— Start of INFORMATION SUPPLIED —
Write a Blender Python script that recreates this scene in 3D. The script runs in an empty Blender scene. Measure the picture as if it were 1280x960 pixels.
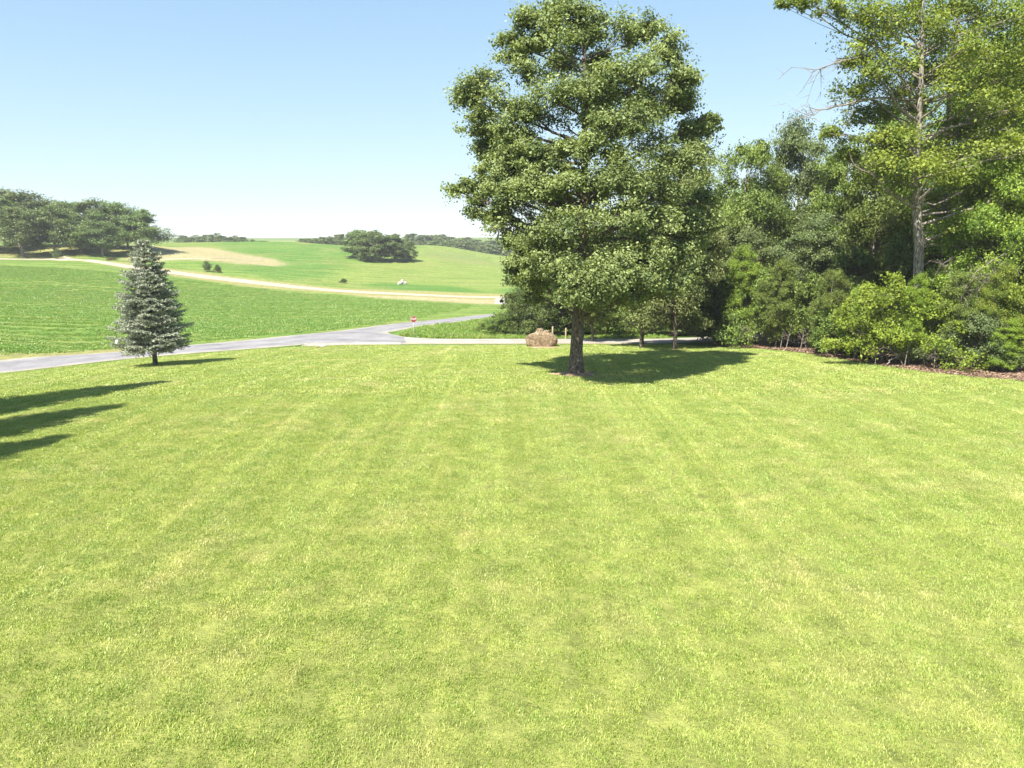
import bpy, bmesh, math, random
import numpy as np
from mathutils import Vector, noise as mnoise

# ------------------------------------------------------------------ camera, sky, sun, exposure
scene = bpy.context.scene
C = scene.collection
CAM = np.array([0.0, 0.0, 7.5])
F = 880.0                      # focal length in pixels of a 1280 px wide picture
PITCH = math.atan2(480 - 298, F)
cd = bpy.data.cameras.new('camera'); cam = bpy.data.objects.new('camera', cd); C.objects.link(cam)
cd.sensor_width = 36; cd.lens = 36 * F / 1280; cd.clip_start = 0.1; cd.clip_end = 20000
cam.location = CAM; cam.rotation_euler = (math.pi / 2 - PITCH, 0, 0)
scene.camera = cam
SUN_EL = math.radians(56); SUN_AZ = math.atan2(-0.58, -0.81)
world = bpy.data.worlds.new("World"); scene.world = world; world.use_nodes = True
wn = world.node_tree.nodes; wl = world.node_tree.links
bg = wn['Background']; sky = wn.new('ShaderNodeTexSky'); sky.sky_type = 'NISHITA'; sky.sun_disc = False
sky.sun_elevation = SUN_EL; sky.sun_rotation = SUN_AZ % (2 * math.pi)
sky.air_density = 1.0; sky.dust_density = 0.2; sky.ozone_density = 1.2; sky.altitude = 200
# bright parts of the sky roll off softly, as on a hazy summer morning
sc_ = wn.new('ShaderNodeVectorMath'); sc_.operation = 'MULTIPLY_ADD'; sc_.inputs[1].default_value = (0.25, 0.25, 0.25); sc_.inputs[2].default_value = (1, 1, 1)
dv_ = wn.new('ShaderNodeVectorMath'); dv_.operation = 'DIVIDE'; tn_ = wn.new('ShaderNodeVectorMath'); tn_.operation = 'MULTIPLY'; tn_.inputs[1].default_value = (0.89, 1.045, 1.16)
wl.new(sky.outputs[0], sc_.inputs[0]); wl.new(sky.outputs[0], dv_.inputs[0]); wl.new(sc_.outputs[0], dv_.inputs[1]); wl.new(dv_.outputs[0], tn_.inputs[0])
wl.new(tn_.outputs[0], bg.inputs[0]); bg.inputs[1].default_value = 0.142
sl = bpy.data.lights.new('sun', 'SUN'); sun = bpy.data.objects.new('sun', sl); C.objects.link(sun)
sl.energy = 4.9; sl.angle = math.radians(0.55); sl.color = (1.0, 0.95, 0.86)
sdir = Vector((math.sin(SUN_AZ) * math.cos(SUN_EL), math.cos(SUN_AZ) * math.cos(SUN_EL), math.sin(SUN_EL)))
sun.rotation_euler = sdir.to_track_quat('Z', 'Y').to_euler()
sun.location = sdir * 100
scene.view_settings.view_transform = 'Standard'; scene.view_settings.look = 'None'
scene.view_settings.gamma = 1.0; scene.view_settings.exposure = 1.45
scene.cycles.max_bounces = 5; scene.cycles.diffuse_bounces = 2; scene.cycles.transmission_bounces = 4
scene.cycles.volume_bounces = 0; scene.cycles.caustics_reflective = False; scene.cycles.caustics_refractive = False
scene.cycles.use_denoising = True
random.seed(7)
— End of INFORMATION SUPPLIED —
PROBLEM TO WORK ON >>
Leave out the pictures and repeat exactly the lines from the start of the material through the line that contains "from mathutils import Vector, noise as mnoise", both included.

EXERCISE OUTPUT >>
Write a Blender Python script that recreates this scene in 3D. The script runs in an empty Blender scene. Measure the picture as if it were 1280x960 pixels.
import bpy, bmesh, math, random
import numpy as np
from mathutils import Vector, noise as mnoise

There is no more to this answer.